Founded in 1965 in the offices of civil rights activist and Black obstetrician Charles H. Wright, the museum includes 30,000 items, including letters of Malcolm X and Rosa Parks, several prototypes of inventions, like the stoplight and gas mask, created by African American scientists, and a special collection of documents related to the Underground Railroad.

While rich in history, none of the museum’s items hold enough monetary value to help significantly reduce the city’s overwhelming debt.

“If you say you’re in such dire straits that we may not survive, the people who give you money will say, ‘Let’s put money somewhere else,’” Detroit Free Press columnist Rochelle Riley told Al Jazeera. “But you can’t not be realistic…Unlike with the DIA, there aren’t a lot of deep pockets.”

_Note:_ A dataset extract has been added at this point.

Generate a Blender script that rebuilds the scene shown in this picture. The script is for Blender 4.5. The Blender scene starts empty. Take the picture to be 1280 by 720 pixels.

In her recent columns on the Wright’s current struggles, Riley has also sparked much of the initial debate on who the museum ought to rely on for salvation and who should be held accountable.

“If those of us of all colors and backgrounds who value the museum don’t fight for it, why should any foundation write a check?” wrote Riley, pointing to the sweeping influence that one local millionaire’s donation to the DIA had on 130 other individuals who subsequently donated funds.

“All it takes is one person to step up, and others to echo that call with their actions and words. That might be what leads foundations and leaders — and perhaps the governor — to believe that something is worthwhile.”